* [EXERCISE AIM]:
The line containing "dk = thing('display_cabinet', (16.2, 4.9, -2.6), 'tall" marks the end: quote every line from the start of the records below through it, word for word.

* [SUPPLIED MATERIAL]:
Begin
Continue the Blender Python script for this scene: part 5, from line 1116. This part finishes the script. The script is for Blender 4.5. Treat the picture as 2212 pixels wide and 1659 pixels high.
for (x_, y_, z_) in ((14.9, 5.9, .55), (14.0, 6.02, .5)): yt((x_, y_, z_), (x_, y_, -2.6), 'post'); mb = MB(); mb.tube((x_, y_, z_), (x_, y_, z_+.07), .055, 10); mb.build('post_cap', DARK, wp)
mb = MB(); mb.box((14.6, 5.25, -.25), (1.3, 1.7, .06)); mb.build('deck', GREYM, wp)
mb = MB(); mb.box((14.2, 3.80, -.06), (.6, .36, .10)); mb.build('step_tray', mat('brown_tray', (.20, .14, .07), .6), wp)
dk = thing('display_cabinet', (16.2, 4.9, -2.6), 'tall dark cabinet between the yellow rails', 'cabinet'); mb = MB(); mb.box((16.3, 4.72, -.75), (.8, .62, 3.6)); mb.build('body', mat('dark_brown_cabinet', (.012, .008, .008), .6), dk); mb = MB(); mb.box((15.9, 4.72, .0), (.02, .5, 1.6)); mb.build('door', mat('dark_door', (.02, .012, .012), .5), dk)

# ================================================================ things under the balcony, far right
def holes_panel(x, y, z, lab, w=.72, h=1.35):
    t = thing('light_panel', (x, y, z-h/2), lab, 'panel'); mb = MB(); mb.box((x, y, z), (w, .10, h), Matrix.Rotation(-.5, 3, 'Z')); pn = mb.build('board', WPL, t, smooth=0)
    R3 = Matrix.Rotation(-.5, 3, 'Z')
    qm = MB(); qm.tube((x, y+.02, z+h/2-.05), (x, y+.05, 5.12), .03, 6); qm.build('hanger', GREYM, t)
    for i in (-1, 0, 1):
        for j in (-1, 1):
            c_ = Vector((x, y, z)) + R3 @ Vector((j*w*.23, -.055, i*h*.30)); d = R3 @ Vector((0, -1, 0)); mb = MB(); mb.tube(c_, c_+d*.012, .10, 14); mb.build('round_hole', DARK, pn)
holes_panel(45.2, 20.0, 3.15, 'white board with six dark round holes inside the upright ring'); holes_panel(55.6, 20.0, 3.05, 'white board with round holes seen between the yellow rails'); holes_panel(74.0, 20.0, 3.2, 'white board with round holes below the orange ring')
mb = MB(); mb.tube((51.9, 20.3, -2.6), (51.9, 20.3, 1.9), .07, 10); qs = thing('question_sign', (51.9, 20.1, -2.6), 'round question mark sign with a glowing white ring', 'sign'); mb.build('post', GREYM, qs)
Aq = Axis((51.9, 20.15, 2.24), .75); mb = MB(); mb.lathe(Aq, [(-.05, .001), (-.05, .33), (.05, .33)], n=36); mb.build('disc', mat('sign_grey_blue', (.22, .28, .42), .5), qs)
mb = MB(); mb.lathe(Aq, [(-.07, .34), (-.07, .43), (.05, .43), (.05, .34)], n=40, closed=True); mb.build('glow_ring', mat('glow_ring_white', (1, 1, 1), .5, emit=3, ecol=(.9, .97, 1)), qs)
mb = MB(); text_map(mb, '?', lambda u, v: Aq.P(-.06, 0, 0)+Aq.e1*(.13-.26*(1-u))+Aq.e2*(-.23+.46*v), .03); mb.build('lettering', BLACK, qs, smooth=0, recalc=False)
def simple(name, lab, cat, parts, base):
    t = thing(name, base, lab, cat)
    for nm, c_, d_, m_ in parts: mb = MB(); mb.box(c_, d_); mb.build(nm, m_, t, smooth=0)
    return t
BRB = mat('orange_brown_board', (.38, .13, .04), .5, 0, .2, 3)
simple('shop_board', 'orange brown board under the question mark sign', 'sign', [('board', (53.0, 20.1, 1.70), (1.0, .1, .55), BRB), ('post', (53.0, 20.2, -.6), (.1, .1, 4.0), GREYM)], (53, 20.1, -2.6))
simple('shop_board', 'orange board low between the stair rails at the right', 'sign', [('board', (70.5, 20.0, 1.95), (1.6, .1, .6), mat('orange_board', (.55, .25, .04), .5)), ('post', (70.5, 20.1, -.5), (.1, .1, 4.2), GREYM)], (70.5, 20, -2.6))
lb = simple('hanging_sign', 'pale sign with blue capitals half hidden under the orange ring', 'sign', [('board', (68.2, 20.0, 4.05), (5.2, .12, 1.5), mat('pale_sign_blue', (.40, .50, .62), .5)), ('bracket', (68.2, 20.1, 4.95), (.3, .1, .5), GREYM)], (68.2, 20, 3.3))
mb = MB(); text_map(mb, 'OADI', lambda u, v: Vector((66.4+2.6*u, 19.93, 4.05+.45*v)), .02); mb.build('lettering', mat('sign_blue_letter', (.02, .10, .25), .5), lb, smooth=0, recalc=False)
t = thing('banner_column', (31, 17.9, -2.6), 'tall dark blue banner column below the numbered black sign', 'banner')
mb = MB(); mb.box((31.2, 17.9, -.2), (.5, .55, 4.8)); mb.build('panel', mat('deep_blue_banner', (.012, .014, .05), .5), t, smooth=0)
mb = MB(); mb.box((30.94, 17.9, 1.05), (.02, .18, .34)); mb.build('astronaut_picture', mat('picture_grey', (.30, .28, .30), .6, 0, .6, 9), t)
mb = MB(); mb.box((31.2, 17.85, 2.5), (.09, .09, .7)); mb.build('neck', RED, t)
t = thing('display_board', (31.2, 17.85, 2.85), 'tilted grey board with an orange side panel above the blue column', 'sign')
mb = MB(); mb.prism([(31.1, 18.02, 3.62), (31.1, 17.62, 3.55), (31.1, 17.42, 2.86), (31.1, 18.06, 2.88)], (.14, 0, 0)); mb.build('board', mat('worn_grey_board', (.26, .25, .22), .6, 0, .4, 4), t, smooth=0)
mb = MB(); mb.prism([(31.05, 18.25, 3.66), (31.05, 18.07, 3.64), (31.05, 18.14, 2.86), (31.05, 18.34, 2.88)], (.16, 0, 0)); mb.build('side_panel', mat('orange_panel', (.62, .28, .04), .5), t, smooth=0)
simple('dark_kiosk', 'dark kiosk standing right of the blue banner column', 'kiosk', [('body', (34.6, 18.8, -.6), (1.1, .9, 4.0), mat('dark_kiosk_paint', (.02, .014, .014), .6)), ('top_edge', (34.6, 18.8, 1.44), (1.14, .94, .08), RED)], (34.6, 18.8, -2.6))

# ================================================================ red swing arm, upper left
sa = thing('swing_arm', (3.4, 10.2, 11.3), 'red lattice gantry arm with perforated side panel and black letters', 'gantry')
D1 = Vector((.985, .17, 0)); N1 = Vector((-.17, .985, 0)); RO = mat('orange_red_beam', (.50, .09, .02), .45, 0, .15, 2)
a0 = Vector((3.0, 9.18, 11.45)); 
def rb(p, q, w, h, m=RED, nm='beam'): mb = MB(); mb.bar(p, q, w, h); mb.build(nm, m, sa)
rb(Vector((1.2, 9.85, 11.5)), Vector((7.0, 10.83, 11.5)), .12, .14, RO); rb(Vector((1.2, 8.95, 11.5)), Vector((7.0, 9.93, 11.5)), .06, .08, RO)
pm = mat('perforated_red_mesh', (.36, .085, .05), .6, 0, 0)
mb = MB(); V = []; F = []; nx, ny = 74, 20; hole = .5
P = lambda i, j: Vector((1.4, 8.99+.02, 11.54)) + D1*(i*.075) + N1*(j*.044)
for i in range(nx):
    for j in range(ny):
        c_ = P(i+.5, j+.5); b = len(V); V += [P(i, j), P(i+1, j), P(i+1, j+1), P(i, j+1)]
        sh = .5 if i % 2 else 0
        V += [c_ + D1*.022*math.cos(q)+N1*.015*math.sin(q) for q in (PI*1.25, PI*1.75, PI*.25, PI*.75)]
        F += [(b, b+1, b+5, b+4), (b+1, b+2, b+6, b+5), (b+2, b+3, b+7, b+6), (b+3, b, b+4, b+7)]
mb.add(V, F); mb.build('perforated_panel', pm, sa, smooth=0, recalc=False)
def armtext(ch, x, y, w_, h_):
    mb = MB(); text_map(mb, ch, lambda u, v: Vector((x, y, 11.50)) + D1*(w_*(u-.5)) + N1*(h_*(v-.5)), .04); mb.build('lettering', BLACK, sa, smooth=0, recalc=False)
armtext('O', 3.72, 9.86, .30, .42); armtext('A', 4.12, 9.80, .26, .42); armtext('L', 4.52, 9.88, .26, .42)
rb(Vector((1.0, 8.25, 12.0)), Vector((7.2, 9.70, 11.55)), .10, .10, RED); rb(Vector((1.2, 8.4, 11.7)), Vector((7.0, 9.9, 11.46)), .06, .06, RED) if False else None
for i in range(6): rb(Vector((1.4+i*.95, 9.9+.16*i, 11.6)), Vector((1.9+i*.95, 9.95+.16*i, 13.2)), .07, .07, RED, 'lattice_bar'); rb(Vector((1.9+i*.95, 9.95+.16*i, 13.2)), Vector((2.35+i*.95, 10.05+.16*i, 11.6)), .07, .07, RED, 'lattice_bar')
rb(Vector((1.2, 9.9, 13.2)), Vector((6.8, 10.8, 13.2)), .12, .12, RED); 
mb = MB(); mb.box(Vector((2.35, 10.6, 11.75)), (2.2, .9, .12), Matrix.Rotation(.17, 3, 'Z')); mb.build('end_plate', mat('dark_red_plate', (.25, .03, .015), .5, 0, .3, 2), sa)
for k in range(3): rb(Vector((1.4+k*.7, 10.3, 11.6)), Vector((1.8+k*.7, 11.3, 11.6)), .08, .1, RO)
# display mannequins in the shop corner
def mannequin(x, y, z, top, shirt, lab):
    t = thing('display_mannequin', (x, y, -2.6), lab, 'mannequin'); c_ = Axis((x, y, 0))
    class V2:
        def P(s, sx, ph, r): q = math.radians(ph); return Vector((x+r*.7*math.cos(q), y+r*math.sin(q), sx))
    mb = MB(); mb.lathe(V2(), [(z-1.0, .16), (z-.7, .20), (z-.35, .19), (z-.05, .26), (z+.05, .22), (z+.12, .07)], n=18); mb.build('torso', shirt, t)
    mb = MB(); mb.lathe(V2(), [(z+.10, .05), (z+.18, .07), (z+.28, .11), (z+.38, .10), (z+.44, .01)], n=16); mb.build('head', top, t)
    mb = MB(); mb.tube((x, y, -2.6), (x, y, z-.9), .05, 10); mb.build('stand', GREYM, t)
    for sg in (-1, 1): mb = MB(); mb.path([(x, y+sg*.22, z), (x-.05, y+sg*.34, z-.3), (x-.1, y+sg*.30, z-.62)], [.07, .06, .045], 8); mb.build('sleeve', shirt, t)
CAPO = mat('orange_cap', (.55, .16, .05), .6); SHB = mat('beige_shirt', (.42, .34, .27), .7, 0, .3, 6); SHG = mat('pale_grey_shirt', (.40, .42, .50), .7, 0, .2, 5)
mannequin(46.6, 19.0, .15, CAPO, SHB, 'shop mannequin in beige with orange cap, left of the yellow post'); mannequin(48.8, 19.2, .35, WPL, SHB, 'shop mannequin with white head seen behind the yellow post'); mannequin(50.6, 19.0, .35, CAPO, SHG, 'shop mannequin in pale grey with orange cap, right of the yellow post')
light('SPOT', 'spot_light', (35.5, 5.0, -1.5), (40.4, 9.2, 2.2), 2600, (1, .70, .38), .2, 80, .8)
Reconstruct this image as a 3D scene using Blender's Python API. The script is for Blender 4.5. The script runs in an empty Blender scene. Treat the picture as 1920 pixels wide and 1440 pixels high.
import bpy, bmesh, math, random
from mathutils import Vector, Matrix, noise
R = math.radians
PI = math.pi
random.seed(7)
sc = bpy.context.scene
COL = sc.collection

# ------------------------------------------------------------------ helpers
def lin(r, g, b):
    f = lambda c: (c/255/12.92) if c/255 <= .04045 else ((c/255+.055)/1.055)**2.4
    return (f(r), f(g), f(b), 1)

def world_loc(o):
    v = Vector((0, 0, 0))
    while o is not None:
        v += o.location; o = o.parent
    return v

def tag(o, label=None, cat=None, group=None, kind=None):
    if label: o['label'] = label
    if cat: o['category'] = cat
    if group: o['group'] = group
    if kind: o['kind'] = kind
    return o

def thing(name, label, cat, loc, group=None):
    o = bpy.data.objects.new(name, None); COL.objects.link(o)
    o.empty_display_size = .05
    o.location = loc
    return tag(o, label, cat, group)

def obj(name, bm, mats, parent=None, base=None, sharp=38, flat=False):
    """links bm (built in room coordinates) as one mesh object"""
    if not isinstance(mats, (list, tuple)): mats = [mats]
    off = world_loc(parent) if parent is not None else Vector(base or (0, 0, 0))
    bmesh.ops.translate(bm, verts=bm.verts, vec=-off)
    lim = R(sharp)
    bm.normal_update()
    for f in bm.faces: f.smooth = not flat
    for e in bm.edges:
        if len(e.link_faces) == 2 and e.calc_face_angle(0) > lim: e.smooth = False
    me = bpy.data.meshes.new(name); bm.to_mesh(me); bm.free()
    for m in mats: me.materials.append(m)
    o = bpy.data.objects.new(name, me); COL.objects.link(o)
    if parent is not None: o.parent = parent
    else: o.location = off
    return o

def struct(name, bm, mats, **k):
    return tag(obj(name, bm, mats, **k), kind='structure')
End
* [TASK SOLUTION]:
Continue the Blender Python script for this scene: part 5, from line 1116. This part finishes the script. The script is for Blender 4.5. Treat the picture as 2212 pixels wide and 1659 pixels high.
for (x_, y_, z_) in ((14.9, 5.9, .55), (14.0, 6.02, .5)): yt((x_, y_, z_), (x_, y_, -2.6), 'post'); mb = MB(); mb.tube((x_, y_, z_), (x_, y_, z_+.07), .055, 10); mb.build('post_cap', DARK, wp)
mb = MB(); mb.box((14.6, 5.25, -.25), (1.3, 1.7, .06)); mb.build('deck', GREYM, wp)
mb = MB(); mb.box((14.2, 3.80, -.06), (.6, .36, .10)); mb.build('step_tray', mat('brown_tray', (.20, .14, .07), .6), wp)
dk = thing('display_cabinet', (16.2, 4.9, -2.6), 'tall dark cabinet between the yellow rails', 'cabinet'); mb = MB(); mb.box((16.3, 4.72, -.75), (.8, .62, 3.6)); mb.build('body', mat('dark_brown_cabinet', (.012, .008, .008), .6), dk); mb = MB(); mb.box((15.9, 4.72, .0), (.02, .5, 1.6)); mb.build('door', mat('dark_door', (.02, .012, .012), .5), dk)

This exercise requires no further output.